**Recorded information:**
——

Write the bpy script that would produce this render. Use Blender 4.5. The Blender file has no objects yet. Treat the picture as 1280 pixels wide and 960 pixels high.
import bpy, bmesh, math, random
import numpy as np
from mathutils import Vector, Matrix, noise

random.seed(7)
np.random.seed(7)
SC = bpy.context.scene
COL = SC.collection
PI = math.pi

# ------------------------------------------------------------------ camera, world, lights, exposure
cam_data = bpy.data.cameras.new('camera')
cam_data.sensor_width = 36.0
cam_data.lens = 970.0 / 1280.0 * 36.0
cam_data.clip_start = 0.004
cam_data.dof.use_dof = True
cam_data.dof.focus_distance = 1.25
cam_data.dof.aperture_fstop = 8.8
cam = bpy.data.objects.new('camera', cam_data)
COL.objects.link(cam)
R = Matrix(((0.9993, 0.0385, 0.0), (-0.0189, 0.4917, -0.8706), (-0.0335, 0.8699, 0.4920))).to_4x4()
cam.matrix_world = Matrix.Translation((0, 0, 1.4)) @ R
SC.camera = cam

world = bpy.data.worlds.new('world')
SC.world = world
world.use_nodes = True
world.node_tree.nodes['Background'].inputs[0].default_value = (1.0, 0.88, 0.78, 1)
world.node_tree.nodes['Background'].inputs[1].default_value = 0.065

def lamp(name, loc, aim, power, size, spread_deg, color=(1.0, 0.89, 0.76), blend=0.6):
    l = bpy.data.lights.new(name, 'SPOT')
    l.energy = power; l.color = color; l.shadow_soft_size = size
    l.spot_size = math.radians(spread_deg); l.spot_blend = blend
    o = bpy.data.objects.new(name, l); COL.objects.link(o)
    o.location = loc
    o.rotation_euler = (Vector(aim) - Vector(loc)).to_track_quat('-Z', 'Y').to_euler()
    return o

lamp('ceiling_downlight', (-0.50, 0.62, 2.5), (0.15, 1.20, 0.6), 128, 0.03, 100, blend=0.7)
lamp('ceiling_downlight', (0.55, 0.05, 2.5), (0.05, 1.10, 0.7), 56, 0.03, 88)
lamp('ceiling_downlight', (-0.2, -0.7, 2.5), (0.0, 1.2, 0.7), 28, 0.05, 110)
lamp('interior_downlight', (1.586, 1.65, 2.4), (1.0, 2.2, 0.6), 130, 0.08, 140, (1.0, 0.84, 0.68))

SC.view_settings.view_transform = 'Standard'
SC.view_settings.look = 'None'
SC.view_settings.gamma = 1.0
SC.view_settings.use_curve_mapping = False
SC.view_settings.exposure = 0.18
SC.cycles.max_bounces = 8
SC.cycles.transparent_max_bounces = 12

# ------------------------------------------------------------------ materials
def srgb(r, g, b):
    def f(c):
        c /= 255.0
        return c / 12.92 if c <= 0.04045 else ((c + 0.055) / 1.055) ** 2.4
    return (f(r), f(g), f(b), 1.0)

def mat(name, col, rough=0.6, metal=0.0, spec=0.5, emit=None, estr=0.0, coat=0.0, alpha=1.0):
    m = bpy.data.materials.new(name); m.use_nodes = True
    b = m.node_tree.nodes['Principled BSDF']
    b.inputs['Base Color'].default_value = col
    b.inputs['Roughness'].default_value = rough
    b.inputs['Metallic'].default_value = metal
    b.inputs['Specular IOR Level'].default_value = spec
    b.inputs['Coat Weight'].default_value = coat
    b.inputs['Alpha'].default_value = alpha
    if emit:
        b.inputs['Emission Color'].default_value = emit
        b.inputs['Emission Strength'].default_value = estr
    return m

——

**Problem requirements:** Please write out the material word for word from its first line through the line holding "PI = math.pi", including both, and no line past it.

**Problem solution:**
Write the bpy script that would produce this render. Use Blender 4.5. The Blender file has no objects yet. Treat the picture as 1280 pixels wide and 960 pixels high.
import bpy, bmesh, math, random
import numpy as np
from mathutils import Vector, Matrix, noise

random.seed(7)
np.random.seed(7)
SC = bpy.context.scene
COL = SC.collection
PI = math.pi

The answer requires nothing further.